■ What is being asked ■
Copy out the complete listing, word for word.

■ Information shown ■

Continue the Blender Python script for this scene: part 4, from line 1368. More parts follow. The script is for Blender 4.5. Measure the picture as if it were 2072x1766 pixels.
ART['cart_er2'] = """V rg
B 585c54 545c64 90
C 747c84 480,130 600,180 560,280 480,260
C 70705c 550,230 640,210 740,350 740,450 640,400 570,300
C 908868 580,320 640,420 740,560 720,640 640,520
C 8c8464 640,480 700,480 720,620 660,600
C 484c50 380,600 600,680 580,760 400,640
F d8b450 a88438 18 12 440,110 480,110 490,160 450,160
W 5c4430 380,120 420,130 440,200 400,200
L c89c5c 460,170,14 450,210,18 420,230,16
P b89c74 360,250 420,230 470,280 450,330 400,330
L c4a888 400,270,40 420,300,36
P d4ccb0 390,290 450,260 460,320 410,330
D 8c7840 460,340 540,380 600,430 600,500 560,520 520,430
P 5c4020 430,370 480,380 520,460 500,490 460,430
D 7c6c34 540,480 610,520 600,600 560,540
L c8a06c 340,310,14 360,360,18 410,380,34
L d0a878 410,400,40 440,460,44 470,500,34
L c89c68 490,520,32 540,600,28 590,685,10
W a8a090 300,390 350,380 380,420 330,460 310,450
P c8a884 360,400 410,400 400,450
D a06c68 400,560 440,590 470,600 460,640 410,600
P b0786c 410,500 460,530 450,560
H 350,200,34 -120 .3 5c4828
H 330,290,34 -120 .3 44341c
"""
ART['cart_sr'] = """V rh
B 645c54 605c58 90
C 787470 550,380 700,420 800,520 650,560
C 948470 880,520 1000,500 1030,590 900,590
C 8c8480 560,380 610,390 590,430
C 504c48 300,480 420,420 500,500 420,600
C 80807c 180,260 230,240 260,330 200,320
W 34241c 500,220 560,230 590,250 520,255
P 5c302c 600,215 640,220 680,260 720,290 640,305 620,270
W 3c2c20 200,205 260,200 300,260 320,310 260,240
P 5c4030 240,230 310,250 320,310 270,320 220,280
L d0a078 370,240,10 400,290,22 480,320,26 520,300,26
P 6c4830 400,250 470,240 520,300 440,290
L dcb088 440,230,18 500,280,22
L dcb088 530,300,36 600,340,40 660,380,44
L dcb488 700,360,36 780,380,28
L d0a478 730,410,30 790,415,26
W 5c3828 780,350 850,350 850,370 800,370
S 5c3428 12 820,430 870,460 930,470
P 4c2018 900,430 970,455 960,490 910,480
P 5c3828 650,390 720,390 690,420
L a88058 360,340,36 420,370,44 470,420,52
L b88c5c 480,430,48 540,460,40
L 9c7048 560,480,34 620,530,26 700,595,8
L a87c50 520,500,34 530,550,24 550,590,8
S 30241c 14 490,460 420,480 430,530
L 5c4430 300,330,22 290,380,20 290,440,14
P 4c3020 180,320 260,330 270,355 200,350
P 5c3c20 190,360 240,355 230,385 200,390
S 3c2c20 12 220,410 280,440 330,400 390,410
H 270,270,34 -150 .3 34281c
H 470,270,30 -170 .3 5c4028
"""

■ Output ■
Continue the Blender Python script for this scene: part 4, from line 1368. More parts follow. The script is for Blender 4.5. Measure the picture as if it were 2072x1766 pixels.
ART['cart_er2'] = """V rg
B 585c54 545c64 90
C 747c84 480,130 600,180 560,280 480,260
C 70705c 550,230 640,210 740,350 740,450 640,400 570,300
C 908868 580,320 640,420 740,560 720,640 640,520
C 8c8464 640,480 700,480 720,620 660,600
C 484c50 380,600 600,680 580,760 400,640
F d8b450 a88438 18 12 440,110 480,110 490,160 450,160
W 5c4430 380,120 420,130 440,200 400,200
L c89c5c 460,170,14 450,210,18 420,230,16
P b89c74 360,250 420,230 470,280 450,330 400,330
L c4a888 400,270,40 420,300,36
P d4ccb0 390,290 450,260 460,320 410,330
D 8c7840 460,340 540,380 600,430 600,500 560,520 520,430
P 5c4020 430,370 480,380 520,460 500,490 460,430
D 7c6c34 540,480 610,520 600,600 560,540
L c8a06c 340,310,14 360,360,18 410,380,34
L d0a878 410,400,40 440,460,44 470,500,34
L c89c68 490,520,32 540,600,28 590,685,10
W a8a090 300,390 350,380 380,420 330,460 310,450
P c8a884 360,400 410,400 400,450
D a06c68 400,560 440,590 470,600 460,640 410,600
P b0786c 410,500 460,530 450,560
H 350,200,34 -120 .3 5c4828
H 330,290,34 -120 .3 44341c
"""
ART['cart_sr'] = """V rh
B 645c54 605c58 90
C 787470 550,380 700,420 800,520 650,560
C 948470 880,520 1000,500 1030,590 900,590
C 8c8480 560,380 610,390 590,430
C 504c48 300,480 420,420 500,500 420,600
C 80807c 180,260 230,240 260,330 200,320
W 34241c 500,220 560,230 590,250 520,255
P 5c302c 600,215 640,220 680,260 720,290 640,305 620,270
W 3c2c20 200,205 260,200 300,260 320,310 260,240
P 5c4030 240,230 310,250 320,310 270,320 220,280
L d0a078 370,240,10 400,290,22 480,320,26 520,300,26
P 6c4830 400,250 470,240 520,300 440,290
L dcb088 440,230,18 500,280,22
L dcb088 530,300,36 600,340,40 660,380,44
L dcb488 700,360,36 780,380,28
L d0a478 730,410,30 790,415,26
W 5c3828 780,350 850,350 850,370 800,370
S 5c3428 12 820,430 870,460 930,470
P 4c2018 900,430 970,455 960,490 910,480
P 5c3828 650,390 720,390 690,420
L a88058 360,340,36 420,370,44 470,420,52
L b88c5c 480,430,48 540,460,40
L 9c7048 560,480,34 620,530,26 700,595,8
L a87c50 520,500,34 530,550,24 550,590,8
S 30241c 14 490,460 420,480 430,530
L 5c4430 300,330,22 290,380,20 290,440,14
P 4c3020 180,320 260,330 270,355 200,350
P 5c3c20 190,360 240,355 230,385 200,390
S 3c2c20 12 220,410 280,440 330,400 390,410
H 270,270,34 -150 .3 34281c
H 470,270,30 -170 .3 5c4028
"""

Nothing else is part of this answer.